No. 3: Resilient Lady Busters win record 29


Editor's Note:This is the eighth in a series of 10 stories counting down the top sports stories of 2013 as voted on by The Telegram staff.

Editor's Note:This is the eighth in a series of 10 stories counting down the top sports stories of 2013 as voted on by The Telegram staff.


From the outside, Garden City Community College's 2012-13 women's basketball season was a dream. But for the players and coaches on the team, it very easily could have turned into a nightmare.

The Lady Broncbusters got off to the best start in program history, going 14-0 in non-conference play, and opening conference play in January with a triple-overtime win over Butler to improve to 15-0.

The Lady Busters finally lost their first game of the season on Jan. 7 — at then No. 2 Hutchinson — but they lost something much more important just days later when four players were dismissed from the team, including starters Jessica Goble and Shicole Watts, who were combining for 22.6 points per game at the time, an exodus many teams could not overcome.

At that point, the once promising season could have ended in disaster. The Lady Busters were down to only seven rostered players, and without three vital rotation players.

But after backup Nicole Young returned to the team, and with four eventual Division I signees, including NJCAA All-American Tamara Jones, and the winningest coach in program history Alaura Sharp, the Lady Busters continued to win, posting a program record 29 wins by the time the season ended, making their run the No. 3 Telegram sports story of 2013.

"We had a lot less room for error," Sharp said in a telephone interview a week ago about the removal of the four players from the team. "But we decided to come together as a team..."

Come together they did.

The Lady Busters went 5-2 in the seven games following their loss to Hutchinson, and before the rematch with the Lady Dragons, this time with the Lady Dragons the top-ranked team in the nation, and at the Perryman Athletic Complex.

Trailing for most of the night, the Lady Busters showed the same resilience that pushed them past losing two starters in the middle of the season.

Down 55-52 with 20 seconds to play, Jones was fouled on a missed 3-pointer, sending her to the line with the chance to tie the game.

With nerves of steel, Jones drained all three, sending the match to overtime.

In overtime, it was again clutch free throws, this time a pair by guard Mikell Chinn with five seconds left, that sent the fans rushing to the floor as they stormed the court to celebrate the 64-62 win, the first win over a top-ranked team in program history.

"To be able to beat the No. 1 team in the country on our home floor will be something that stays with me for a long time," Sharp said a week ago.

Jones was just as reminiscent immediately following the win.

"This is the greatest feeling ever," she said. "It's just a game, but the fact that it's the No. 1 team makes it feel that much better."

The win propelled the Lady Busters to a nine-game winning streak, including wins over Cloud County in two overtimes, and two home wins in the Region VI Tournament opening rounds, completing a perfect 16-0 at-home record, the best in program history.

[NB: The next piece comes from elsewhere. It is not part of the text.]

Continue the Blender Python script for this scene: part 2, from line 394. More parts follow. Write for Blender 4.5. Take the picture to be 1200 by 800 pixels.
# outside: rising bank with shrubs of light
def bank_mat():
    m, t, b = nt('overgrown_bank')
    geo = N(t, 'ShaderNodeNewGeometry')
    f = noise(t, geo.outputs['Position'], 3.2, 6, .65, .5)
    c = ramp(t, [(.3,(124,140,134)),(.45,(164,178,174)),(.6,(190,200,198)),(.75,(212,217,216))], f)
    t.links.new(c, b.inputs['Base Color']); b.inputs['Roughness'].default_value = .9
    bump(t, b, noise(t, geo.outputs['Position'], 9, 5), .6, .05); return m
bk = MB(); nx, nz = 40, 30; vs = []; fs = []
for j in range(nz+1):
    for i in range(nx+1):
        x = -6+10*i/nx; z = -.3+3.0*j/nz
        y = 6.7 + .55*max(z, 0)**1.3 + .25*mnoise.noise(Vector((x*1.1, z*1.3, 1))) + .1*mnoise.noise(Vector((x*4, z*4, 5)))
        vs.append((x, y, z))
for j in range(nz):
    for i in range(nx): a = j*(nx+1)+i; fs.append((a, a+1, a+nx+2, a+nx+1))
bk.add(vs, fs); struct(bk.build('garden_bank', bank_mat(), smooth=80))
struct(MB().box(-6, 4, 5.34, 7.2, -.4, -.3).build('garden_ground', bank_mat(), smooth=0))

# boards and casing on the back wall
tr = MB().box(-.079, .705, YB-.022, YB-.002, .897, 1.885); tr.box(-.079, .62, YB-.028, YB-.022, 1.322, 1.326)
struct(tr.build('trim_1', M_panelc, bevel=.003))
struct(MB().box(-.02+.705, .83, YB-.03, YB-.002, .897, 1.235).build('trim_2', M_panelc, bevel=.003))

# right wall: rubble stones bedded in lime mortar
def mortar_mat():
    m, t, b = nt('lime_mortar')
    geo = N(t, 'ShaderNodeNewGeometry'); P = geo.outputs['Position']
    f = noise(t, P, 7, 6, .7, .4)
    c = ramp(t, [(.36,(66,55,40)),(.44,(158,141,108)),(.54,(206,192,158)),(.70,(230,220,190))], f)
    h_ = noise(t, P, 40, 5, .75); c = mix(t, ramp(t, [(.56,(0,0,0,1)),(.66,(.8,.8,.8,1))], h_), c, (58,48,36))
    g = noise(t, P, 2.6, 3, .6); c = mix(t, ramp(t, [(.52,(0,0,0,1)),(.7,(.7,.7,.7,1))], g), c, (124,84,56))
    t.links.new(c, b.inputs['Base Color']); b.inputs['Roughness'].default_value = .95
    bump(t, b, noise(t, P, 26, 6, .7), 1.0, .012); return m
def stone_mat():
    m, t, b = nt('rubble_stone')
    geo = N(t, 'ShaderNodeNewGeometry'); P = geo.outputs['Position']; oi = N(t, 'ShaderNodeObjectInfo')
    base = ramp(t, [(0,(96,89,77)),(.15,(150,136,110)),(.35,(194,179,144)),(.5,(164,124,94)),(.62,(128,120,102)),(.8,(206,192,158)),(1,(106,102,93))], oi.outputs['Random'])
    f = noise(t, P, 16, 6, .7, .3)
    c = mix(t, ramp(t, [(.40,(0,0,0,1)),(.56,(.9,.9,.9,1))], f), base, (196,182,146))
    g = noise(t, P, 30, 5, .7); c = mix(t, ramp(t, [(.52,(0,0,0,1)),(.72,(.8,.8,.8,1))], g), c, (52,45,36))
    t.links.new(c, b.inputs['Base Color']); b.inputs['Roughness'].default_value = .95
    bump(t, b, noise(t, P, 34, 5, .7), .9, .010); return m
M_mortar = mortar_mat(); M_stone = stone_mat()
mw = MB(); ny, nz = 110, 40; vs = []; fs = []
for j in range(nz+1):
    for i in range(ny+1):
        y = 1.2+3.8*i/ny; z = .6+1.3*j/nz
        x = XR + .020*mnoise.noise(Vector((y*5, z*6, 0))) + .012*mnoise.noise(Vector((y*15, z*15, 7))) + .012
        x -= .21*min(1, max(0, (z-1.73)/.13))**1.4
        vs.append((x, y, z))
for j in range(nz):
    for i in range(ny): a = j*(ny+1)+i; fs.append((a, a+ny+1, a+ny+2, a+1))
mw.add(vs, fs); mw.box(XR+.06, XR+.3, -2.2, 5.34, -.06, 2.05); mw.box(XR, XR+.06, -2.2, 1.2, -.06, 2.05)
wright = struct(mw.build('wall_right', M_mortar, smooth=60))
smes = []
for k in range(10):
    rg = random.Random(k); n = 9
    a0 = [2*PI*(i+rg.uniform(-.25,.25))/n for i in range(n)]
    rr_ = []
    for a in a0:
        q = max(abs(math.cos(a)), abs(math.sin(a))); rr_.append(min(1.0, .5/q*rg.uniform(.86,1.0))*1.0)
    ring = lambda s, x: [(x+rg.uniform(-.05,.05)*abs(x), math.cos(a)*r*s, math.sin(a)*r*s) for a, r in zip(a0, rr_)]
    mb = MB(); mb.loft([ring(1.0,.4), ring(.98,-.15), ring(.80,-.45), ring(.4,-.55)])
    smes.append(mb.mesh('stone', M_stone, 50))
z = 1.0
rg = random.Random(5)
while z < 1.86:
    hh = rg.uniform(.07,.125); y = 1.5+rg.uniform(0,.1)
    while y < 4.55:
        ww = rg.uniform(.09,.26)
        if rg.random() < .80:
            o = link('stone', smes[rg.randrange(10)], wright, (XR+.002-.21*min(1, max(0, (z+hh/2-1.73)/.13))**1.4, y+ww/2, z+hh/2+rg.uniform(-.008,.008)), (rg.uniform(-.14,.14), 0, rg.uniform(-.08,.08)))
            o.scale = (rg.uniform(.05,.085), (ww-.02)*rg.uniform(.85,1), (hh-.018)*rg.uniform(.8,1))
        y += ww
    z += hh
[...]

Alas, the dream season would not have a fairytale ending.

Chinn twisted her ankle in the final 10 minutes of play against Cowley in the Region VI semis in Wichita, leaving the already short-benched Lady Busters without their hardwood quarterback.

The Lady Tigers went on a 24-10 run to close out the game for the 68-51 win, ending the Lady Busters' season early.

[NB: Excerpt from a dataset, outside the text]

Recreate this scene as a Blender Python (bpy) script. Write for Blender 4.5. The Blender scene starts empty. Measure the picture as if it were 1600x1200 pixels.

"I still think back to what we could have done to maybe keep the lead and maybe come out with the win, and maybe things we should have done but didn't do," Jones remembered in a telephone interview a week ago.

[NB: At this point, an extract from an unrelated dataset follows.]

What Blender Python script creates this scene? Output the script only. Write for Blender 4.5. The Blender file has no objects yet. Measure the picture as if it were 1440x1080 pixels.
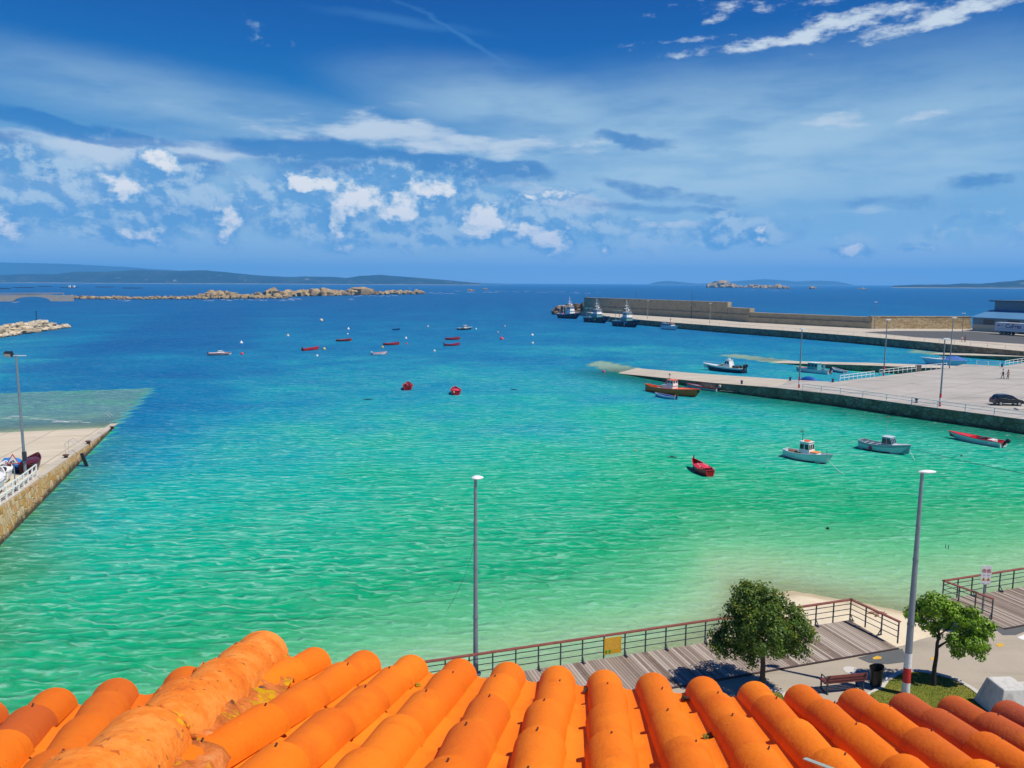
import bpy, bmesh, math, random
import numpy as np
from mathutils import Vector, Matrix, noise as mnoise
random.seed(11)
R = math.radians
sc = bpy.context.scene
COL = sc.collection

# ------------------------------------------------------------------ camera maths
F = 1080.0; PIT = R(7.49); ROLL = R(.27); CH = 18.3
def ray(px, py):
    x = (px-720)/F; y = (540-py)/F
    c, s = math.cos(ROLL), math.sin(ROLL)
    x, y = x*c-y*s, x*s+y*c
    cp, sp = math.cos(PIT), math.sin(PIT)
    return x, cp+y*sp, -sp+y*cp
def at(px, py, z=0.0):
    """point of the photograph that lies at height z"""
    d = ray(px, py); t = (z-CH)/d[2]
    return Vector((d[0]*t, d[1]*t, z))
def atY(px, py, Y):
    """point of the photograph that lies at distance Y"""
    d = ray(px, py); t = Y/d[1]
    return Vector((d[0]*t, Y, CH+d[2]*t))

cam = bpy.data.cameras.new('camera'); camo = bpy.data.objects.new('camera', cam); COL.objects.link(camo)
cam.sensor_fit = 'HORIZONTAL'; cam.sensor_width = 36; cam.lens = 36*F/1440
cam.clip_start = .05; cam.clip_end = 80000
camo.matrix_world = Matrix.Translation((0, 0, CH)) @ Matrix.Rotation(R(90)-PIT, 4, 'X') @ Matrix.Rotation(ROLL, 4, 'Z')
sc.camera = camo
sc.view_settings.view_transform = 'Standard'; sc.view_settings.look = 'None'
sc.view_settings.exposure = 0.16; sc.view_settings.gamma = 1
sc.cycles.max_bounces = 6; sc.cycles.volume_bounces = 1; sc.cycles.transparent_max_bounces = 8
sc.cycles.sample_clamp_direct = 6; sc.cycles.sample_clamp_indirect = 4
sc.cycles.caustics_reflective = False; sc.cycles.caustics_refractive = False

# ------------------------------------------------------------------ object helpers
def tag(o, label=None, cat=None, group=None, kind=None):
    if label: o['label'] = label
    if cat: o['category'] = cat
    if group: o['group'] = group
    if kind: o['kind'] = kind
    return o
def empty(name, loc, rz=0, label=None, cat=None, group=None):
    o = bpy.data.objects.new(name, None); COL.objects.link(o)
    o.location = loc; o.rotation_euler = (0, 0, rz); o.empty_display_size = .3
    return tag(o, label, cat, group)
def kids(o): return [c for c in bpy.data.objects if c.parent is o]
def copy_tree(o, parent=None):
    c = o.copy(); COL.objects.link(c)
    if parent: c.parent = parent
    for ch in list(o.children): copy_tree(ch, c)
    return c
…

The loss didn't officially end the Lady Busters' season as they still had a slim chance of being an at-large selection for the national tournament. But that hope did not materialize, and the Lady Busters' record-setting season was over sooner than expected. But it wasn't the loss that disappointed Sharp the most.

"It was more than disappointing when our season did kind of come to a close — it wasn't necessarily not winning a (conference) title, or getting a bid to the national tournament — what was more disappointing was that, personally, I would never be able to coach that team again," she said. "And they would never be able to play with each other again."

Through trial and tribulation, the team that finished the season grew together like few teams do.

"I think the thing I'll remember the most were the teammates that I had, and the bonds that I had with some of them," Jones said.

"They were just a very special group," Sharp said.